Tag Archives: 1970s

Inflation and Why this “Feels” Like a Recession

Paul Krugman writes:

But as I said, this time around there’s no wage-price spiral in sight.

The inflation hawks point out that consumers are, for the first time in decades, telling pollsters that they expect a sharp rise in prices over the next year. Fair enough.

But where are the unions demanding 11-percent-a-year wage increases? (Where are the unions, period?) Consumers are worried about inflation, but you have to search far and wide to find workers demanding compensation in the form of higher wages, let alone employers willing to accept those demands. In fact, wage growth actually seems to be slowing, thanks to the weakness of the job market.

And since there isn’t a wage-price spiral, we don’t need higher interest rates to get inflation under control.
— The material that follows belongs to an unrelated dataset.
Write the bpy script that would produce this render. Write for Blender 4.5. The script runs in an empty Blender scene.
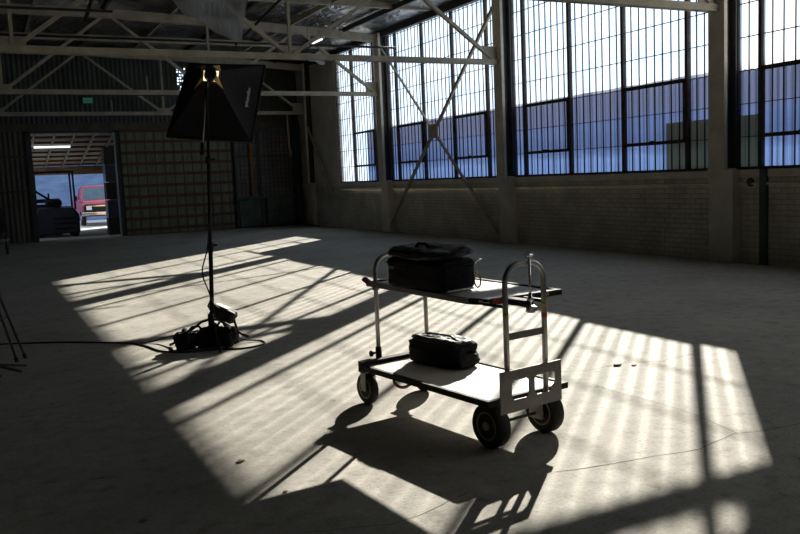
import bpy, bmesh, math, random
from mathutils import Vector, Matrix, noise
random.seed(7)
C = bpy.context.scene.collection
PI = math.pi

# ---------------------------------------------------------------- materials
def new_mat(name):
    m = bpy.data.materials.new(name); m.use_nodes = True
    nt = m.node_tree; nt.nodes.clear()
    out = nt.nodes.new('ShaderNodeOutputMaterial')
    return m, nt, out

def N(nt, t, **kw):
    n = nt.nodes.new(t)
    for k, v in kw.items():
        if hasattr(n, k): setattr(n, k, v)
        else: n.inputs[k.replace('_', ' ')].default_value = v
    return n

def coords(nt, scale=(1, 1, 1)):
    tc = N(nt, 'ShaderNodeTexCoord'); mp = N(nt, 'ShaderNodeMapping')
    mp.inputs['Scale'].default_value = scale
    nt.links.new(tc.outputs['Object'], mp.inputs['Vector'])
    return mp.outputs['Vector']

def ramp(nt, src, stops):
    r = N(nt, 'ShaderNodeValToRGB'); e = r.color_ramp.elements
    e[0].position, e[0].color = stops[0][0], (*stops[0][1], 1)
    e[1].position, e[1].color = stops[-1][0], (*stops[-1][1], 1)
    for p, c in stops[1:-1]:
        x = e.new(p); x.color = (*c, 1)
    nt.links.new(src, r.inputs['Fac']); return r.outputs['Color']

def mat(name, c1, c2=None, rough=.6, metal=0, scale=(6, 6, 6), bump=0, bscale=40, spec=.5, detail=5):
    m, nt, out = new_mat(name)
    b = N(nt, 'ShaderNodeBsdfPrincipled'); b.inputs['Roughness'].default_value = rough
    b.inputs['Metallic'].default_value = metal; b.inputs['Specular IOR Level'].default_value = spec
    v = coords(nt, scale)
    n = N(nt, 'ShaderNodeTexNoise', Scale=1.0, Detail=detail, Roughness=.6); nt.links.new(v, n.inputs['Vector'])
    c2 = c2 or tuple(x * .75 for x in c1)
    nt.links.new(ramp(nt, n.outputs['Fac'], [(.35, c2), (.65, c1)]), b.inputs['Base Color'])
    if bump:
        v2 = coords(nt, (bscale,) * 3)
        n2 = N(nt, 'ShaderNodeTexNoise', Scale=1.0, Detail=4); nt.links.new(v2, n2.inputs['Vector'])
        bp = N(nt, 'ShaderNodeBump', Strength=bump, Distance=.02); nt.links.new(n2.outputs['Fac'], bp.inputs['Height'])
        nt.links.new(bp.outputs['Normal'], b.inputs['Normal'])
    nt.links.new(b.outputs['BSDF'], out.inputs['Surface'])
    return m

M = {}
M['steel'] = mat('painted_steel', (.42, .365, .265), (.28, .245, .18), .7, 0, (3, 3, 3))
M['column'] = mat('column_paint', (.66, .61, .51), (.46, .42, .35), .75, 0, (2, 2, 2))
M['dark_steel'] = mat('dark_steel', (.045, .045, .045), None, .6)
M['sash'] = mat('sash_steel', (.055, .04, .035), (.03, .025, .022), .8)
M['black'] = mat('black_paint', (.012, .012, .013), None, .7, 0, spec=.2)
M['black_cloth'] = mat('black_cloth', (.014, .013, .016), (.008, .008, .009), .85, 0, (20,) * 3, .5, 90, .25)
M['nylon'] = mat('shiny_nylon', (.026, .022, .024), (.014, .013, .014), .55, 0, (12,) * 3, .25, 18, .35)
M['rubber'] = mat('rubber', (.022, .02, .019), None, .75, 0, (10,) * 3, .3, 60, .3)
M['alu'] = mat('brushed_aluminium', (.42, .41, .39), (.30, .29, .27), .42, .85, (8,) * 3)
M['alu_plate'] = mat('dull_aluminium', (.24, .225, .21), (.18, .17, .158), .55, .6, (8,) * 3)
M['chrome'] = mat('chrome', (.85, .85, .85), (.7, .7, .7), .15, 1)
M['hub'] = mat('hub_metal', (.30, .28, .22), (.2, .18, .14), .5, .4)
M['shelf'] = mat('worn_white_board', (.50, .485, .45), (.41, .395, .37), .55, 0, (5,) * 3)
M['red'] = mat('red_tape', (.45, .05, .03), None, .5)
M['dark_red'] = mat('dark_red_webbing', (.16, .015, .012), None, .6)
M['yellow'] = mat('yellow_tape', (.45, .36, .04), None, .5)
M['gold'] = mat('gold_lining', (.95, .62, .22), (.85, .5, .14), .6, 0)
M['white'] = mat('white_print', (.75, .75, .78), None, .6)
M['print'] = mat('pale_print', (.6, .61, .65), None, .6)
M['grey_tag'] = mat('grey_tag', (.2, .19, .17), None, .6)
M['backwall'] = mat('green_corrugated_metal', (.085, .095, .08), (.05, .056, .048), .75, 0, (2, 2, 1))
M['tan_sheet'] = mat('tan_corrugated_metal', (.10, .088, .068), (.06, .054, .044), .75, 0, (3, 3, 1))
M['rust'] = mat('rust_red_rail', (.13, .055, .035), (.08, .04, .03), .8)
M['teal'] = mat('teal_paint', (.09, .125, .11), (.05, .07, .065), .7, 0, (3,) * 3)
M['bluegreen'] = mat('dark_blue_green_paint', (.045, .07, .085), (.03, .045, .06), .6, 0, (3,) * 3)
M['orange'] = mat('orange_post', (.30, .12, .025), (.2, .08, .02), .7)
M['navy'] = mat('navy_paint', (.02, .025, .06), (.012, .014, .03), .4)
M['truck_red'] = mat('truck_red', (.30, .016, .035), (.22, .012, .026), .25)
M['blue_wall'] = mat('blue_cladding', (.13, .19, .33), (.08, .12, .23), .7, 0, (1, 1, 4))
M['wood'] = mat('weathered_wood', (.22, .14, .09), (.12, .08, .05), .8, 0, (2, 2, 2))
M['yard'] = mat('pale_concrete', (.5, .47, .42), (.4, .38, .34), .9)
M['dustsheet'] = mat('grey_board', (.6, .6, .5), (.5, .5, .42), .8)

def lamp_mat(name, col, s):
    m, nt, out = new_mat(name)
    e = N(nt, 'ShaderNodeEmission', Strength=s); e.inputs['Color'].default_value = (*col, 1)
    nt.links.new(e.outputs[0], out.inputs['Surface']); return m
M['tube'] = lamp_mat('fluorescent_tube', (.9, 1, .92), 2.0)
M['exit'] = lamp_mat('exit_green', (.10, .42, .28), .12)

# floor: old stained concrete
def floor_mat():
    m, nt, out = new_mat('old_concrete')
    b = N(nt, 'ShaderNodeBsdfPrincipled')
    v = coords(nt)
    n1 = N(nt, 'ShaderNodeTexNoise', Scale=.55, Detail=7, Roughness=.62); nt.links.new(v, n1.inputs['Vector'])
    n2 = N(nt, 'ShaderNodeTexNoise', Scale=7.0, Detail=8, Roughness=.7); nt.links.new(v, n2.inputs['Vector'])
    v3 = coords(nt, (34, 60, 1)); n3 = N(nt, 'ShaderNodeTexNoise', Scale=1.0, Detail=4, Roughness=.75); nt.links.new(v3, n3.inputs['Vector'])
    c1 = ramp(nt, n1.outputs['Fac'], [(.3, (.255, .242, .218)), (.5, (.335, .32, .288)), (.72, (.40, .38, .342))])
    c2 = ramp(nt, n2.outputs['Fac'], [(.28, (.52, .50, .46)), (.44, (.90, .90, .88)), (.60, (1.02, 1.02, 1.02)), (.72, (1.22, 1.22, 1.24))])
    c3 = ramp(nt, n3.outputs['Fac'], [(.30, (.42, .40, .37)), (.44, (.93, .93, .92)), (.60, (1.04, 1.04, 1.04)), (.78, (1.22, 1.22, 1.22))])
    x = N(nt, 'ShaderNodeMix', data_type='RGBA', blend_type='MULTIPLY'); x.inputs['Factor'].default_value = 1
    nt.links.new(c1, x.inputs[6]); nt.links.new(c2, x.inputs[7])
    y = N(nt, 'ShaderNodeMix', data_type='RGBA', blend_type='MULTIPLY'); y.inputs['Factor'].default_value = .8
    nt.links.new(x.outputs[2], y.inputs[6]); nt.links.new(c3, y.inputs[7])
    # sparse dark pits and oil spots
    vo = N(nt, 'ShaderNodeTexVoronoi', Scale=2.3); nt.links.new(v, vo.inputs['Vector'])
    nn = N(nt, 'ShaderNodeTexNoise', Scale=1.7, Detail=2); nt.links.new(v, nn.inputs['Vector'])
    ad = N(nt, 'ShaderNodeMath', operation='MULTIPLY_ADD'); ad.inputs[1].default_value = .25
    nt.links.new(n2.outputs['Fac'], ad.inputs[0]); nt.links.new(vo.outputs['Distance'], ad.inputs[2])
    sp = ramp(nt, ad.outputs[0], [(.14, (.42, .40, .36)), (.19, (1, 1, 1))])
    z = N(nt, 'ShaderNodeMix', data_type='RGBA', blend_type='MULTIPLY'); z.inputs['Factor'].default_value = .8
    nt.links.new(y.outputs[2], z.inputs[6]); nt.links.new(sp, z.inputs[7])
    nt.links.new(z.outputs[2], b.inputs['Base Color'])
    rr = N(nt, 'ShaderNodeMapRange'); rr.inputs[3].default_value = .7; rr.inputs[4].default_value = .95
    nt.links.new(n1.outputs['Fac'], rr.inputs[0]); nt.links.new(rr.outputs[0], b.inputs['Roughness'])
    b.inputs['Specular IOR Level'].default_value = .12
    mx = N(nt, 'ShaderNodeMath', operation='ADD'); nt.links.new(n2.outputs['Fac'], mx.inputs[0]); nt.links.new(n3.outputs['Fac'], mx.inputs[1])
    bp = N(nt, 'ShaderNodeBump', Strength=.4, Distance=.008); nt.links.new(mx.outputs[0], bp.inputs['Height'])
    nt.links.new(bp.outputs['Normal'], b.inputs['Normal'])
    nt.links.new(b.outputs[0], out.inputs['Surface']); return m
M['floor'] = floor_mat()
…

When the surge in commodity prices levels off — and it will; the laws of supply and demand haven’t been repealed — inflation will subside on its own.
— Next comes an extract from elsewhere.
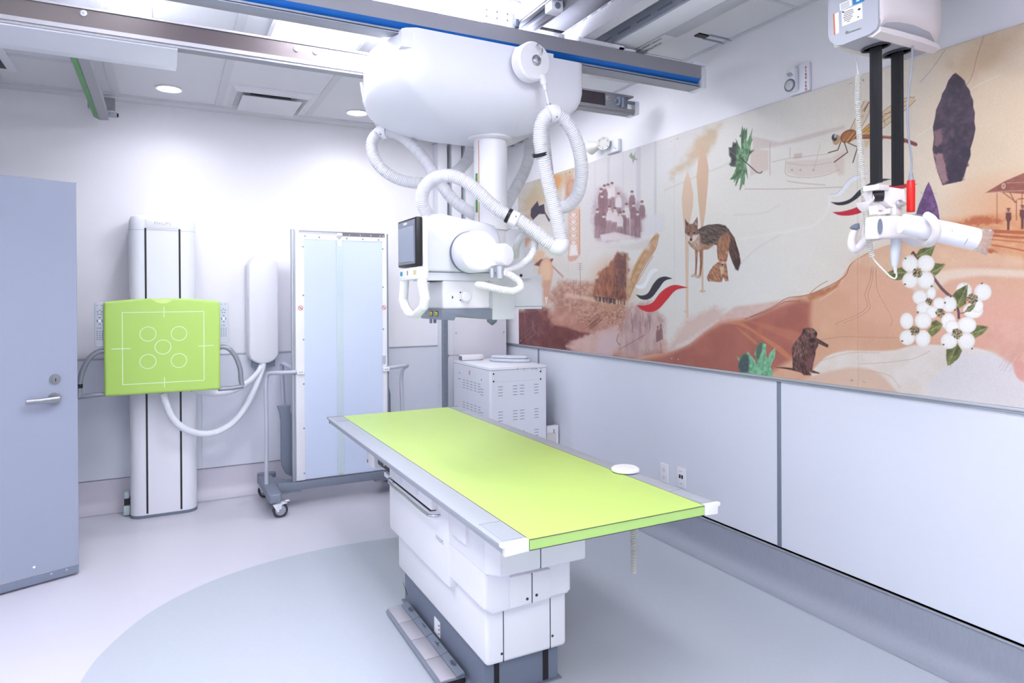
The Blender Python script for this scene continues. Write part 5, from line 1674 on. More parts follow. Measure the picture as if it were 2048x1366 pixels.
for k in range(220):
    a, b = 1150 + _rs.rand() * 100, 605 + _rs.rand() * 40
    oval(a, b + (a - 1150) * .1, .6 + _rs.rand(), .6 + _rs.rand(), (128, 76, 62) if k % 2 else (224, 180, 158), .6, .8)
for k in range(10):
    a, b = 1160 + _rs.rand() * 25, 648 + _rs.rand() * 12
    stroke([(a, b), (a + 22, b - 16 - _rs.rand() * 6)], 1, (116, 70, 62), .7)
# street photo patch
fill([(1256, 610), (1300, 600), (1330, 640), (1325, 700), (1290, 710), (1245, 712), (1236, 690)], (206, 180, 176), 14, .85, (176, 138, 136), 7, .7, math.pi / 2, 3, warp=5)
for k in range(36):
    a = 1262 + _rs.rand() * 40; b = 625 + _rs.rand() * 20
    stroke([(a, b), (a, b + 14 + _rs.rand() * 14)], 1, (140, 104, 112), .55, smooth=False)
stroke([(1240, 698), (1265, 684), (1290, 670)], 1.6, (150, 106, 98), .7)
stroke([(1237, 668), (1234, 682), (1240, 690)], 2, (140, 92, 88), .6)
for a, b in ((1315, 655), (1321, 652)):
    fill([(a, b), (a + 4, b + 8), (a + 5, b + 26), (a - 3, b + 30), (a - 3, b + 10)], (128, 90, 88), 1.5, .8)
    oval(a + .5, b - 1, 1.8, 2.6, (120, 84, 84), .8, 1)
stroke([(1321, 684), (1323, 712)], 1.2, (130, 80, 74), .7)

# --- dunes across the middle
DUNE = curve([(1240, 730), (1290, 712), (1330, 706), (1372, 692), (1410, 664), (1440, 642), (1470, 636), (1500, 634), (1530, 622), (1560, 606), (1590, 594), (1625, 588), (1660, 572), (1682, 556), (1700, 530), (1740, 504), (1790, 486), (1830, 478), (1880, 486), (1940, 500), (2000, 505), (2060, 500)])
fill(DUNE + [(2300, 540), (2300, 900), (1240, 900)], (214, 166, 136), 4, 1, (226, 178, 150), 60, .8)
fill([(1380, 690), (1410, 664), (1440, 646), (1500, 637), (1560, 612), (1600, 600), (1622, 604), (1620, 640), (1625, 690), (1580, 720), (1500, 770), (1240, 760), (1240, 732), (1330, 710)], (176, 106, 92), 16, .95, (160, 92, 80), 26, .6)
fill([(1436, 636), (1470, 612), (1510, 608), (1560, 600), (1600, 592), (1560, 612), (1500, 637), (1440, 648)], (214, 170, 160), 8, .6, (196, 150, 140), 8, .6)
fill([(1370, 640), (1430, 612), (1450, 620), (1440, 644), (1400, 668), (1340, 706), (1330, 700)], (208, 170, 160), 16, .6, warp=5)
for P, c, w in (([(1620, 590), (1690, 552), (1702, 528), (1740, 504)], (140, 82, 62), 1.6), ([(1500, 634), (1545, 614), (1575, 596), (1605, 592), (1640, 582)], (150, 90, 72), 1.6), ([(1490, 638), (1540, 620), (1570, 604), (1600, 602)], (142, 74, 62), 1.4), ([(1640, 600), (1670, 580), (1685, 560)], (236, 190, 160), 2), ([(1620, 586), (1640, 570), (1655, 562)], (170, 104, 70), 1.4)):
    stroke(P, w, c, .8)
fill([(1612, 592), (1640, 580), (1668, 570), (1684, 556), (1676, 574), (1650, 590), (1620, 602)], (196, 132, 96), 6, .8, (170, 100, 68), 6, .7)
# road lines
fill([(1459, 648), (1470, 641), (1485, 645), (1520, 668), (1560, 692), (1585, 715), (1580, 722), (1540, 690), (1500, 660), (1476, 650)], (206, 134, 96), 1.6, .75)
fill([(1470, 651), (1495, 668), (1516, 686), (1512, 690), (1488, 670)], (206, 138, 100), 2, .6)
fill([(1490, 640), (1520, 645), (1600, 665), (1630, 680), (1600, 690), (1560, 672)], (196, 122, 96), 5, .55)
fill([(1517, 646), (1530, 648), (1520, 680), (1508, 678)], (190, 112, 86), 3, .5)
# wave folds
for P in ([(1745, 520), (1740, 560), (1730, 590), (1735, 612), (1715, 630), (1690, 640), (1672, 648)], [(1748, 524), (1744, 562), (1736, 592), (1740, 616), (1718, 634), (1688, 646)], [(1752, 530), (1755, 580), (1770, 610), (1785, 640), (1782, 652)]):
    stroke(P, 1.4, (160, 104, 82), .7); stroke([(a + 2.5, b) for a, b in P], 1.4, (236, 196, 168), .6)
stroke([(1640, 680), (1680, 674), (1720, 674), (1800, 676)], 1, (170, 116, 96), .6)
oval(1790, 600, 80, 60, (226, 176, 150), .5, 60)
oval(1930, 610, 110, 60, (230, 180, 160), .6, 60)
oval(1990, 650, 90, 50, (224, 166, 150), .6, 50)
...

Krugman is right in pointing out that wages are not beginning (or in the midst of) an inflationary spiral. Krugman seems to blame the invisible presence of the unions. Their invisibility could be due to their declining power and/or the fact that inflation today is quite different than the 1970s, but not for reasons that Krugman emphasizes. In my view, it is not the case that invisibility of the labor unions is the cause of a different kind of inflation, but rather that a different kind of inflation is causing the invisibility of the unions.

During the 1970s, the inflation rate was rising at a much higher rate than is currently the case. Energy prices were high, but there were also a great deal of other prices on the rise as well. As Krugman points out:

In May 1981, the United Mine Workers signed a contract with coal mine operators locking in wage increases averaging 11 percent a year over the next three years. The union demanded such a large pay hike because it expected the double-digit inflation of the late 1970s to continue; the mine owners thought they could afford to meet the union’s demands because they expected big future increases in coal prices, which had risen 40 percent over the previous three years.
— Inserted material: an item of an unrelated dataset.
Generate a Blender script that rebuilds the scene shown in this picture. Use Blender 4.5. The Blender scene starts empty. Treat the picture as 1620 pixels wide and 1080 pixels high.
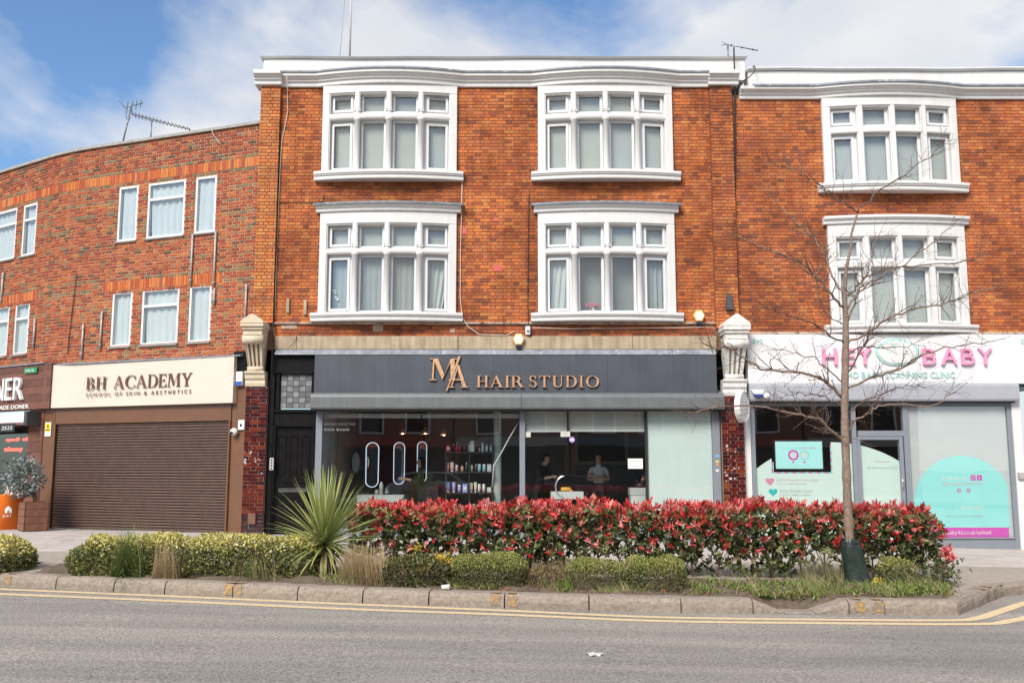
import bpy, bmesh, math, random
import numpy as np
from mathutils import Vector, Matrix, Euler
random.seed(7)
RNG = np.random.default_rng(11)
R = math.radians
SC = bpy.context.scene
COL = SC.collection

# ------------------------------------------------------------------ camera, sky, sun, exposure
F_PX, PITCH, EYE = 1500.0, R(7.6), 1.36          # focal length in photo pixels, upward tilt, eye height over the pavement
FAC = 20.0                                       # distance of the main facade
cam = bpy.data.cameras.new('camera'); cam.sensor_width = 36.0; cam.lens = F_PX / 1620 * 36.0
cam.clip_start = 0.1; cam.clip_end = 3000
camo = bpy.data.objects.new('camera', cam); COL.objects.link(camo)
camo.location = (0, 0, EYE); camo.rotation_euler = (R(90) + PITCH, 0, 0)
SC.camera = camo

SUN_EL, SUN_AZ = 41.0, 208.0                     # degrees; azimuth clockwise from +Y (behind the camera, to its left)
world = bpy.data.worlds.new('World'); SC.world = world; world.use_nodes = True
wt = world.node_tree; wn = wt.nodes; wl = wt.links
for n in list(wn): wn.remove(n)
w_out = wn.new('ShaderNodeOutputWorld'); w_bg = wn.new('ShaderNodeBackground')
sky = wn.new('ShaderNodeTexSky'); sky.sky_type = 'NISHITA'; sky.sun_disc = False
sky.sun_elevation = R(SUN_EL); sky.sun_rotation = R(SUN_AZ); sky.air_density = 1.0; sky.dust_density = 0.6; sky.ozone_density = 1.6
w_tc = wn.new('ShaderNodeTexCoord')
w_map = wn.new('ShaderNodeMapping'); w_map.inputs['Scale'].default_value = (1.0, 1.0, 2.0); w_map.inputs['Location'].default_value = (-19.473, 13.499, -9.626)
w_n = wn.new('ShaderNodeTexNoise'); w_n.inputs['Scale'].default_value = 2.6; w_n.inputs['Detail'].default_value = 9; w_n.inputs['Roughness'].default_value = 0.55; w_n.inputs['Distortion'].default_value = 0.25
w_r = wn.new('ShaderNodeValToRGB'); w_r.color_ramp.elements[0].position = 0.405; w_r.color_ramp.elements[1].position = 0.58; w_r.color_ramp.elements[1].color = (.93, .93, .93, 1)
w_n2 = wn.new('ShaderNodeTexNoise'); w_n2.inputs['Scale'].default_value = 5.5; w_n2.inputs['Detail'].default_value = 6
w_r2 = wn.new('ShaderNodeValToRGB')
w_r2.color_ramp.elements[0].position = 0.3; w_r2.color_ramp.elements[0].color = (2.80, 2.92, 3.15, 1)
w_r2.color_ramp.elements[1].position = 0.75; w_r2.color_ramp.elements[1].color = (3.65, 3.62, 3.58, 1)
w_mix = wn.new('ShaderNodeMix'); w_mix.data_type = 'RGBA'
wl.new(w_tc.outputs['Generated'], w_map.inputs['Vector'])
wl.new(w_map.outputs['Vector'], w_n.inputs['Vector']); wl.new(w_map.outputs['Vector'], w_n2.inputs['Vector'])
w_sx = wn.new('ShaderNodeSeparateXYZ'); wl.new(w_tc.outputs['Generated'], w_sx.inputs['Vector'])       # the cloud bank thickens towards one side of the sky
w_add = wn.new('ShaderNodeMath'); w_add.operation = 'MULTIPLY_ADD'; w_add.inputs[1].default_value = 0.13
wl.new(w_sx.outputs['X'], w_add.inputs[0]); wl.new(w_n.outputs['Fac'], w_add.inputs[2])
wl.new(w_add.outputs['Value'], w_r.inputs['Fac']); wl.new(w_n2.outputs['Fac'], w_r2.inputs['Fac'])
wl.new(w_r.outputs['Color'], w_mix.inputs['Factor'])
w_tint = wn.new('ShaderNodeMix'); w_tint.data_type = 'RGBA'; w_tint.blend_type = 'MULTIPLY'; w_tint.inputs['Factor'].default_value = 1.0
w_tint.inputs['B'].default_value = (0.50, 0.61, 0.70, 1); wl.new(sky.outputs['Color'], w_tint.inputs['A'])
wl.new(w_tint.outputs['Result'], w_mix.inputs['A']); wl.new(w_r2.outputs['Color'], w_mix.inputs['B'])
wl.new(w_mix.outputs['Result'], w_bg.inputs['Color'])
w_bg.inputs['Strength'].default_value = 0.12
wl.new(w_bg.outputs['Background'], w_out.inputs['Surface'])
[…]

Where the current situation is different is that the rise in the price level is less diversified. Food and energy prices are leading the charge, while technology and globalization are putting downward pressure on other prices. The result is that despite the fact that prices of consumer staples are rising, the overall inflation rate remains low by historical standards. This may also explain Krugman’s claim that, “it feels like a recession to most people” even if it technically isn’t. When the economy is slowing and the prices of consumer staples are rising, it forces some belt-tightening.

What to do about the current situation, however, is somewhat more difficult. Krugman believes that there is too much risk involved in raising rates and precipitating further crisis in the financial markets. However, one must also bear in mind that the low rate policies in the wake of September 11 and afterward largely set the stage for the current credit crisis. In my view, thanks in large part to financial market innovation, inflation targeting has proven to be quite inept. In addition, targeting a rate of inflation and simultaneously ignoring the forces of globalization and productivity growth leads to an environment of easy money. The economy is (and has been) moving ever toward completely inside money of the variety described by Wicksell, which makes monetary policy and especially inflation targeting more difficult to conduct.

In any event, I am convinced that the Fed Funds rate is below the natural rate and leaving it there for some time will only lead to further asset price bubbles. If there are underlying problems in the financial market, we cannot ignore them by keeping rates low and hoping that they will go away.